_Stated goal_. Check each line below for the word "CAMR", and copy those that have it.

_Data entries_.

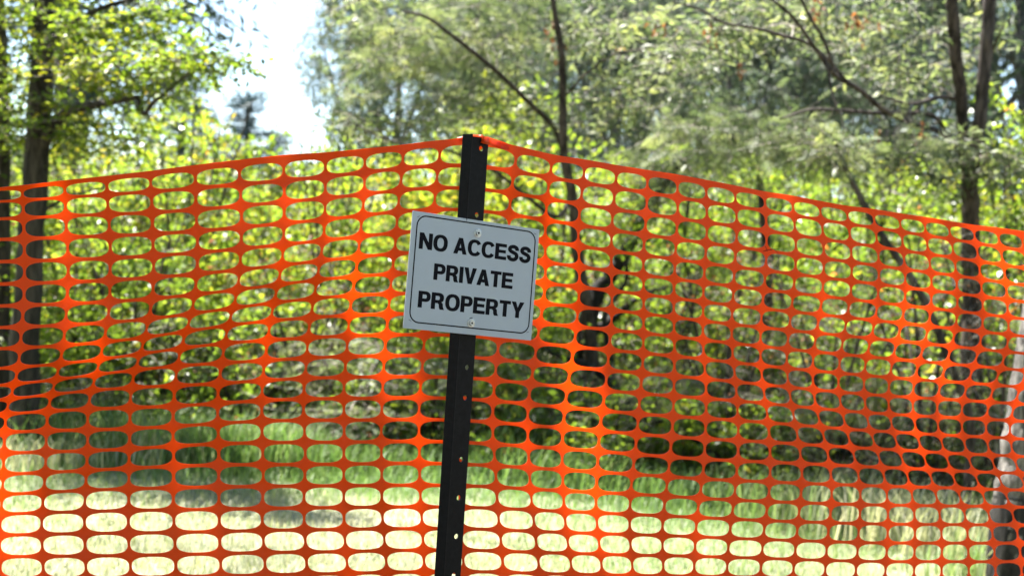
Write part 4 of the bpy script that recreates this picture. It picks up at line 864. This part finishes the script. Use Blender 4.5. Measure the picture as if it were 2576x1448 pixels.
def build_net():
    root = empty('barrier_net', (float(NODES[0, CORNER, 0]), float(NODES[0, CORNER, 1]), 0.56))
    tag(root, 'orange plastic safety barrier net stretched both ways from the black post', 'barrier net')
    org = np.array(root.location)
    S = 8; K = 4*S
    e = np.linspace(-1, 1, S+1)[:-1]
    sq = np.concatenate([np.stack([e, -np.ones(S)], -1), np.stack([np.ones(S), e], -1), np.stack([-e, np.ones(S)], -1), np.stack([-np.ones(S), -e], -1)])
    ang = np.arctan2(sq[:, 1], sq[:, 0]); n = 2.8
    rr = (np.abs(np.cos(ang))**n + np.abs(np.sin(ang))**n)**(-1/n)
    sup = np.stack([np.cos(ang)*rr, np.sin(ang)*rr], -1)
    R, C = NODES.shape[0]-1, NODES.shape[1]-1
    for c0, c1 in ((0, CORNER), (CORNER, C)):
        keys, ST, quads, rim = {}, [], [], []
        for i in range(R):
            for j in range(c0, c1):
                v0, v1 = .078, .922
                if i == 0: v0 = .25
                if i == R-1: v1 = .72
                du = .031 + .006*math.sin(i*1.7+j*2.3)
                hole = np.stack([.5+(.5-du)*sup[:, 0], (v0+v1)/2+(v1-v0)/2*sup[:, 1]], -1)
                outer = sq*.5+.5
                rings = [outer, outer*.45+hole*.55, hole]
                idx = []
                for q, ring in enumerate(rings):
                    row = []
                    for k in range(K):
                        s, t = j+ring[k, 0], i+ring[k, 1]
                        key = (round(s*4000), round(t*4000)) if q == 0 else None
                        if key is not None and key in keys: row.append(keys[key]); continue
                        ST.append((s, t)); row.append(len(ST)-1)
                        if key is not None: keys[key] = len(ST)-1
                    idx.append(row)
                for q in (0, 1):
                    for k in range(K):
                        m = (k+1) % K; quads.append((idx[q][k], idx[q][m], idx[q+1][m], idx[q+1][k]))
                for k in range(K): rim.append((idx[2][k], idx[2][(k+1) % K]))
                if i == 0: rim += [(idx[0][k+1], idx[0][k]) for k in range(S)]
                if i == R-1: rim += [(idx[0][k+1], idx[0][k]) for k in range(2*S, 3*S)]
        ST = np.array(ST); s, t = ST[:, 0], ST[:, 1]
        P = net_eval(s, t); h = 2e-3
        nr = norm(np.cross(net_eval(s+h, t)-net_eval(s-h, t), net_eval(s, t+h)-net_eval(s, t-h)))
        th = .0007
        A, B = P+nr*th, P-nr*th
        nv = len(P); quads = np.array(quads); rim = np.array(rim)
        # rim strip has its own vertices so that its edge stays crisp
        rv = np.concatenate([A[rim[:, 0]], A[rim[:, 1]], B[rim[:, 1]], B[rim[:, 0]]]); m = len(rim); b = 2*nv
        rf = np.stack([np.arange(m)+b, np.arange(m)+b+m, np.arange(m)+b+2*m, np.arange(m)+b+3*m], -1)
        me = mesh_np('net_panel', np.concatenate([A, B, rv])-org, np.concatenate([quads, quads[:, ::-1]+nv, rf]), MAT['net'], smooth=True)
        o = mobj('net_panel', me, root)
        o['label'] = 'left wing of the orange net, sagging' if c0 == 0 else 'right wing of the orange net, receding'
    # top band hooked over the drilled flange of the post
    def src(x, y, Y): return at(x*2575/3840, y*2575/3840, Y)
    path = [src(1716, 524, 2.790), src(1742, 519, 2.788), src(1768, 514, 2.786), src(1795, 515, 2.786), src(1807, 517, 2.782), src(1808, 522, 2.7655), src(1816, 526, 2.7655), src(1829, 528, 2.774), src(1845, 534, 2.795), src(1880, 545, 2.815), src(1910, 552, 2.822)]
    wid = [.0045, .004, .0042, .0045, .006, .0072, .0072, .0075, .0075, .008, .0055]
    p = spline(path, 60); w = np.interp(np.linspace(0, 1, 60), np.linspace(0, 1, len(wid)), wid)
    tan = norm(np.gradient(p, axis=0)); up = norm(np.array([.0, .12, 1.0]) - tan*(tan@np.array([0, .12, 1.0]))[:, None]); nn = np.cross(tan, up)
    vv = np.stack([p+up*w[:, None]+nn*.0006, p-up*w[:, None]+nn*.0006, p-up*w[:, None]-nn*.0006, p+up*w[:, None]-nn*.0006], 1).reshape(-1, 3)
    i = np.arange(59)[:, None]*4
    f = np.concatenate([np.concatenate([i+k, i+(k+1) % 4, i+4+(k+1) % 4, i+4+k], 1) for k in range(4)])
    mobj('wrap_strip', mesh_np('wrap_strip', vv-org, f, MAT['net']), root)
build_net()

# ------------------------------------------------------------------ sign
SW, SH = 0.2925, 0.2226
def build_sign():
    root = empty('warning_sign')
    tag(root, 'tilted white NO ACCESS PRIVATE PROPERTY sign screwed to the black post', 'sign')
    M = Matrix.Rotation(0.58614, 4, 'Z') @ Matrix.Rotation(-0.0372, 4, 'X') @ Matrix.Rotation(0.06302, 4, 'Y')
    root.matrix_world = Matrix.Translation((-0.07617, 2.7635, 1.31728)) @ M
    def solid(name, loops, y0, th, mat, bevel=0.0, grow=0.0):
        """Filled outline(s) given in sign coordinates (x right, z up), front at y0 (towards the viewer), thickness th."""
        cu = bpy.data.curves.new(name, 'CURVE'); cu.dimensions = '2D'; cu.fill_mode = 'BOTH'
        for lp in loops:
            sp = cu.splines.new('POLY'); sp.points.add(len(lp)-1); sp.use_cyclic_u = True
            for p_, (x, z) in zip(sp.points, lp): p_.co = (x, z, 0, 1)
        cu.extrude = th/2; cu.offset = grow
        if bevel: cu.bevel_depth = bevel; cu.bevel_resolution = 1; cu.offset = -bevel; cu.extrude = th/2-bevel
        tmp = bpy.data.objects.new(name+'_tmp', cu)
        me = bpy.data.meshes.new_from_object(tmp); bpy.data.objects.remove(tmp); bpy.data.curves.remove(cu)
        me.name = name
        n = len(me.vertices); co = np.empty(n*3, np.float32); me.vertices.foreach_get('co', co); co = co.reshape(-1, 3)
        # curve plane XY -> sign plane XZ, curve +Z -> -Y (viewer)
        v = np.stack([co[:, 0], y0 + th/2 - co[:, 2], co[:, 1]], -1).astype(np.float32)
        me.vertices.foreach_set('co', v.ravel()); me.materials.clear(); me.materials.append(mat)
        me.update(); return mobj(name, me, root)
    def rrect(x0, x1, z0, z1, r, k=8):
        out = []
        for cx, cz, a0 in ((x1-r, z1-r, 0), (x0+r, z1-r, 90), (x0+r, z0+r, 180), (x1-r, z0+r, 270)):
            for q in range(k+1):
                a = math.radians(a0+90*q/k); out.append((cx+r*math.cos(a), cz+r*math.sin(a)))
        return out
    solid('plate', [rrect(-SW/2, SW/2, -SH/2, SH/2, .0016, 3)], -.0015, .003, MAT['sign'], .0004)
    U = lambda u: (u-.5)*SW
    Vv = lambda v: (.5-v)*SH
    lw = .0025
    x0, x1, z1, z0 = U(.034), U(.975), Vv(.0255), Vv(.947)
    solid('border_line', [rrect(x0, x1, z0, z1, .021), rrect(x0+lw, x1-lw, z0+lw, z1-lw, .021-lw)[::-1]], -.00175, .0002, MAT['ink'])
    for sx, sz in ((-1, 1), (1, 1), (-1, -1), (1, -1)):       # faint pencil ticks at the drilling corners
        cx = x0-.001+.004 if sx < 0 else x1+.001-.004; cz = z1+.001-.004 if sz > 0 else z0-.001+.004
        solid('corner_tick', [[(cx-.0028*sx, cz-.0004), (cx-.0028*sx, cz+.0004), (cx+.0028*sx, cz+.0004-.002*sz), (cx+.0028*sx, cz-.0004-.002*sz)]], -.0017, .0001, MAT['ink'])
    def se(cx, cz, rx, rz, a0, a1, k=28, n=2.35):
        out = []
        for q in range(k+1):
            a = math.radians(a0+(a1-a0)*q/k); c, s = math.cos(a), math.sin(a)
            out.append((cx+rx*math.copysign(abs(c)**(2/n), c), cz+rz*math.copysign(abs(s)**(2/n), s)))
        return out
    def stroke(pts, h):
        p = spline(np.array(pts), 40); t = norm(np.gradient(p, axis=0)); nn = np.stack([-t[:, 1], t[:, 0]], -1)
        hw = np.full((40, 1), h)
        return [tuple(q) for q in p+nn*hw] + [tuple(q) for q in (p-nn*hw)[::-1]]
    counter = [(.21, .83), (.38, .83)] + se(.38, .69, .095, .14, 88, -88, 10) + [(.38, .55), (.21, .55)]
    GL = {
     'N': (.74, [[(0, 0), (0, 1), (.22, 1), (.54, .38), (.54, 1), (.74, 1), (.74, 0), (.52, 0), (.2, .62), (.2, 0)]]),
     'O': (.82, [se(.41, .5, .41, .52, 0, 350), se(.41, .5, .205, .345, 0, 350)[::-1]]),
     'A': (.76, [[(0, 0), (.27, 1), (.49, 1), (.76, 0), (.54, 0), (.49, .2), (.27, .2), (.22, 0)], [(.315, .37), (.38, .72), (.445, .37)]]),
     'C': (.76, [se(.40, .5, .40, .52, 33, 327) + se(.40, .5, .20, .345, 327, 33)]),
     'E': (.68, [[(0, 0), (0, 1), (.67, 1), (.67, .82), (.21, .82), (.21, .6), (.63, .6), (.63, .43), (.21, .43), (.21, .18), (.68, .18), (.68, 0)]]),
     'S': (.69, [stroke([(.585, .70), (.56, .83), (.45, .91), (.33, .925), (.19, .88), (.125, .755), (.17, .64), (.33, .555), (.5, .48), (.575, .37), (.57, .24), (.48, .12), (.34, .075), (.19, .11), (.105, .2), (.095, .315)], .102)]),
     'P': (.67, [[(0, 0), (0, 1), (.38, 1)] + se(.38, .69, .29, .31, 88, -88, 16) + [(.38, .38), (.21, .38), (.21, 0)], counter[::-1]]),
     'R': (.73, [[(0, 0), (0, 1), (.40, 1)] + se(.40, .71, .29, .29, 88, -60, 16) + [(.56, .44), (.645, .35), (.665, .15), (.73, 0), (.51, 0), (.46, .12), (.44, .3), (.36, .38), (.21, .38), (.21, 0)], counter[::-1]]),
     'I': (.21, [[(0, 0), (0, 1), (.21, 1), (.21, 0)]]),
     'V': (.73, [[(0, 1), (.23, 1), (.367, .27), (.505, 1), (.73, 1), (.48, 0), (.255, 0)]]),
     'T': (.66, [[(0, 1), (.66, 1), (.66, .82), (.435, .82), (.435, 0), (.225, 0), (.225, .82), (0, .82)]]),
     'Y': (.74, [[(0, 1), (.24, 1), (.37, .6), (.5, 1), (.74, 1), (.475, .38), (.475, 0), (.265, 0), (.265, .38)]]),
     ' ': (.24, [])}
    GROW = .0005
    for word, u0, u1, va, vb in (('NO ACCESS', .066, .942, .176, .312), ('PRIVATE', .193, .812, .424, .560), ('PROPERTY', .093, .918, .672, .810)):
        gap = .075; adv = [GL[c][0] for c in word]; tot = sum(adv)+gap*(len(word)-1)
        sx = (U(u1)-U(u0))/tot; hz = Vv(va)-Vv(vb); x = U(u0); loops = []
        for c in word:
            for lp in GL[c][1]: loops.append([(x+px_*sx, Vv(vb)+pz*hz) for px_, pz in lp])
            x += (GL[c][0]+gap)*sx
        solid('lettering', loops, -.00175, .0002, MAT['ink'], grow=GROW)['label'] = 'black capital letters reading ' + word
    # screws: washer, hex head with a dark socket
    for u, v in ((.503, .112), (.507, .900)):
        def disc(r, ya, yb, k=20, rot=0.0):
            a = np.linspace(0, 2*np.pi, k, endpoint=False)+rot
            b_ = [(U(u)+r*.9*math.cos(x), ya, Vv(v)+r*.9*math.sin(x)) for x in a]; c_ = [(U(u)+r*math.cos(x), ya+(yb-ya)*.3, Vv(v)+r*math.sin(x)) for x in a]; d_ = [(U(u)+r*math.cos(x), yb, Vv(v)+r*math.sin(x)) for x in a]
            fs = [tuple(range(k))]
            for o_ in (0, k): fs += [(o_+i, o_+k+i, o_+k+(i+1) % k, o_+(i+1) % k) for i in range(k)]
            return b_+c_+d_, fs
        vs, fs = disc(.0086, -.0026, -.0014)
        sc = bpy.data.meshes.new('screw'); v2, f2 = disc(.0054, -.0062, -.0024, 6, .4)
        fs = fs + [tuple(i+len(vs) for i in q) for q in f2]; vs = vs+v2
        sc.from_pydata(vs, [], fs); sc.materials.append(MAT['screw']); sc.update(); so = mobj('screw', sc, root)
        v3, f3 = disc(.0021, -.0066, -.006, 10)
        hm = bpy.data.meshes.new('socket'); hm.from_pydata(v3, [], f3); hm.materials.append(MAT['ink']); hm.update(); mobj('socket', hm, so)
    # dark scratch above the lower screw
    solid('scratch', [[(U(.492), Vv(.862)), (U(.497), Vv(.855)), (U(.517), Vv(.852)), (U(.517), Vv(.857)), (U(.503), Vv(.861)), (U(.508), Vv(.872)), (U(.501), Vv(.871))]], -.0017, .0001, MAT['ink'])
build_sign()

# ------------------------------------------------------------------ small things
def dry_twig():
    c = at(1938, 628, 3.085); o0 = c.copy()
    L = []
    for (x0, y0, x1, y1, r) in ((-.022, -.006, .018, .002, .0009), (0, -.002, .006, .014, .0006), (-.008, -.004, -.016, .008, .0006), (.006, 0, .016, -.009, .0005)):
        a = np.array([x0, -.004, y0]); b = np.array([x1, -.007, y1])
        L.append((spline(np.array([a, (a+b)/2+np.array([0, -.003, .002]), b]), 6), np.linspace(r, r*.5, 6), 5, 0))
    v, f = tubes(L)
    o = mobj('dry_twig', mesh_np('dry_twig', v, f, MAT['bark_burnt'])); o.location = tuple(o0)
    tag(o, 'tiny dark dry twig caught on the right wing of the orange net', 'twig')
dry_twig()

==

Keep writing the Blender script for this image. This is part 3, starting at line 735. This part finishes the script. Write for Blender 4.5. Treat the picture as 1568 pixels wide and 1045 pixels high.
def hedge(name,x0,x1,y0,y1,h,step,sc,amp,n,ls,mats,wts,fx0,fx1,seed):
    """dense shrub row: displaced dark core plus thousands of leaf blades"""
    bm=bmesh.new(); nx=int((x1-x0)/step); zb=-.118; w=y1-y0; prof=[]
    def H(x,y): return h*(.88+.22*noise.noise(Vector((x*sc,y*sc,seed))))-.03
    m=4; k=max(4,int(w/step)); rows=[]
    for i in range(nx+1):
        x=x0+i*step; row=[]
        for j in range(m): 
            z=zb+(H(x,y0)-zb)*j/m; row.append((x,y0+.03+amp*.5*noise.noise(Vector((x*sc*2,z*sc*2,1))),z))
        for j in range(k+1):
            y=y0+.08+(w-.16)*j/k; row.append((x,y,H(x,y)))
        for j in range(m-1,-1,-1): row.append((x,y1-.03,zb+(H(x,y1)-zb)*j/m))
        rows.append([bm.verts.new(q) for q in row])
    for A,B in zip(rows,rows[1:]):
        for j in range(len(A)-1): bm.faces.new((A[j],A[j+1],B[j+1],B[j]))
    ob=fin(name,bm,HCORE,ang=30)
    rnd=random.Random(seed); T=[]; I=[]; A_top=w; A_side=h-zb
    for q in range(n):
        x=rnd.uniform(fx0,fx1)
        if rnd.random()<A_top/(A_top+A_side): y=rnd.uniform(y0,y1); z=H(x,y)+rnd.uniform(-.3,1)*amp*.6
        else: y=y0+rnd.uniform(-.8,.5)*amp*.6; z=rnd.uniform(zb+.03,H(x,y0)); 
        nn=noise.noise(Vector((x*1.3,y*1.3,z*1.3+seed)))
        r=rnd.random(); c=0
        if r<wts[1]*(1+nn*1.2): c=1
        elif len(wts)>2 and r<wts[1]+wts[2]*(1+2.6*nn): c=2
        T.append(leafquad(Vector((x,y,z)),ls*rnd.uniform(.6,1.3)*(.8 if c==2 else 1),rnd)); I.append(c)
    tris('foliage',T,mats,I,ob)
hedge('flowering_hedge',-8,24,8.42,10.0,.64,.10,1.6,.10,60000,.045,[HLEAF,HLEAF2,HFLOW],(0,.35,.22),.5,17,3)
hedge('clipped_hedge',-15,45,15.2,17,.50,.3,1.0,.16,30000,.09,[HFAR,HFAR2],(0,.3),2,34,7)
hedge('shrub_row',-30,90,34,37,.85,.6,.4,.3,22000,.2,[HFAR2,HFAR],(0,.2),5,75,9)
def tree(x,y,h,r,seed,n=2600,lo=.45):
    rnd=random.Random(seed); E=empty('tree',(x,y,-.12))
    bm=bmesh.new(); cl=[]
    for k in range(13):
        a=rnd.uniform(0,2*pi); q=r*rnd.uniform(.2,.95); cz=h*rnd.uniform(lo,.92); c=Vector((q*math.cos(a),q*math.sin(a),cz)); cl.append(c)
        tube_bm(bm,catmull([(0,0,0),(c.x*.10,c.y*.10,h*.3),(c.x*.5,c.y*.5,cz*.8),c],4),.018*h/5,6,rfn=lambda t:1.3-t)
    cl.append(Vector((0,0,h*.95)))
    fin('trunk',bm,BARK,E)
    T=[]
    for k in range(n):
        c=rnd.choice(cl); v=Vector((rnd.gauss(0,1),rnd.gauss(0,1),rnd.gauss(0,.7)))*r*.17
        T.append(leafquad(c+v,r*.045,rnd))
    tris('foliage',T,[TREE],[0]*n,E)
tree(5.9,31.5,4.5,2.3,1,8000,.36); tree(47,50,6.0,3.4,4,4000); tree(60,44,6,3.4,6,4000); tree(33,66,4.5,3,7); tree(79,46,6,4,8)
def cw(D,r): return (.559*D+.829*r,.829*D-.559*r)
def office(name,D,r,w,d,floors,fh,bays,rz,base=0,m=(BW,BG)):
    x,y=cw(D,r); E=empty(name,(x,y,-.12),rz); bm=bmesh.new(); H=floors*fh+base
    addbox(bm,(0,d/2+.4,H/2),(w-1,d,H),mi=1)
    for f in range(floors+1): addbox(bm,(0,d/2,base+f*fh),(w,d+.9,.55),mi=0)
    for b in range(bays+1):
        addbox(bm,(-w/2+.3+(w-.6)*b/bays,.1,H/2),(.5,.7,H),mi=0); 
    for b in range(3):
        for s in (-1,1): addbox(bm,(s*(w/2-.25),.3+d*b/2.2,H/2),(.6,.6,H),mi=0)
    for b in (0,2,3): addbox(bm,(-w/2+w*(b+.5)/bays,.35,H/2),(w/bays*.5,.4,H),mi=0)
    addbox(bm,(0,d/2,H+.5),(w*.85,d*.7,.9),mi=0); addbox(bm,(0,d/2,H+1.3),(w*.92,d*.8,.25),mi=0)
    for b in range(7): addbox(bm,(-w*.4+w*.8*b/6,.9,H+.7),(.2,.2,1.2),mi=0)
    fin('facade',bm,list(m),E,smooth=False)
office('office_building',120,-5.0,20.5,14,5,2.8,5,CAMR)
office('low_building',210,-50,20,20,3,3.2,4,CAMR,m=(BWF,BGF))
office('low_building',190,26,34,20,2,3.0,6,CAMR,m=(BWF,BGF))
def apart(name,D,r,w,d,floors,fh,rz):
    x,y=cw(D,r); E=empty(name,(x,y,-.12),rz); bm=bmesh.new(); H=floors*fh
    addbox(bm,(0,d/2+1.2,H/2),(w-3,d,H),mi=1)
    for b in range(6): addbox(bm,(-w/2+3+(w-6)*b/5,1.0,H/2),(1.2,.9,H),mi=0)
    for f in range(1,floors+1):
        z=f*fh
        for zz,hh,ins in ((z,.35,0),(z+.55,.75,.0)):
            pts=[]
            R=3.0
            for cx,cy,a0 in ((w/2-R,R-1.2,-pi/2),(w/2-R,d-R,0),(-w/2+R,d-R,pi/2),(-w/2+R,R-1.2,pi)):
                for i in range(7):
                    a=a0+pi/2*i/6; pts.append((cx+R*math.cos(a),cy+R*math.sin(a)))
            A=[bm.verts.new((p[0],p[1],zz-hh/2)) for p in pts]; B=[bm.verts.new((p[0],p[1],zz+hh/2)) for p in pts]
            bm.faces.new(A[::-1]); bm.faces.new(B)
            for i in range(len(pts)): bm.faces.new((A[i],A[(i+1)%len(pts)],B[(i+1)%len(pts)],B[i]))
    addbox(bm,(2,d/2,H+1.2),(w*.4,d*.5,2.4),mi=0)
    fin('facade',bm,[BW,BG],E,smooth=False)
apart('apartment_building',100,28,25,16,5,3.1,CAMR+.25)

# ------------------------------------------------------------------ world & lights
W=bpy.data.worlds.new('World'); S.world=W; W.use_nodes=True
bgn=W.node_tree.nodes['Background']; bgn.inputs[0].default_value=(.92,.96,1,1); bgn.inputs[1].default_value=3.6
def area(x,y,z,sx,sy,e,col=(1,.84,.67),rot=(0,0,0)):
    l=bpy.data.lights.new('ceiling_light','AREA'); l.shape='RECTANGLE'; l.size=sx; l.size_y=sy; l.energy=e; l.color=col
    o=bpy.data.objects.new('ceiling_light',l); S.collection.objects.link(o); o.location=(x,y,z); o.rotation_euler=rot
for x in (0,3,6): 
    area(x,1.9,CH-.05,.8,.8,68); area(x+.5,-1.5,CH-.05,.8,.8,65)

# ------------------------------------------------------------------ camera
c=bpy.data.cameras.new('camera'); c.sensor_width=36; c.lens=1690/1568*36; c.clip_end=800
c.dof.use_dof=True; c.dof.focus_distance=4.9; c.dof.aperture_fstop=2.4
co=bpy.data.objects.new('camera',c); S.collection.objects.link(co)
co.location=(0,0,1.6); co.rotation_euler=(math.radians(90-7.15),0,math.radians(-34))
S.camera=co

_Response to this task_.
office('office_building',120,-5.0,20.5,14,5,2.8,5,CAMR)
office('low_building',210,-50,20,20,3,3.2,4,CAMR,m=(BWF,BGF))
office('low_building',190,26,34,20,2,3.0,6,CAMR,m=(BWF,BGF))
apart('apartment_building',100,28,25,16,5,3.1,CAMR+.25)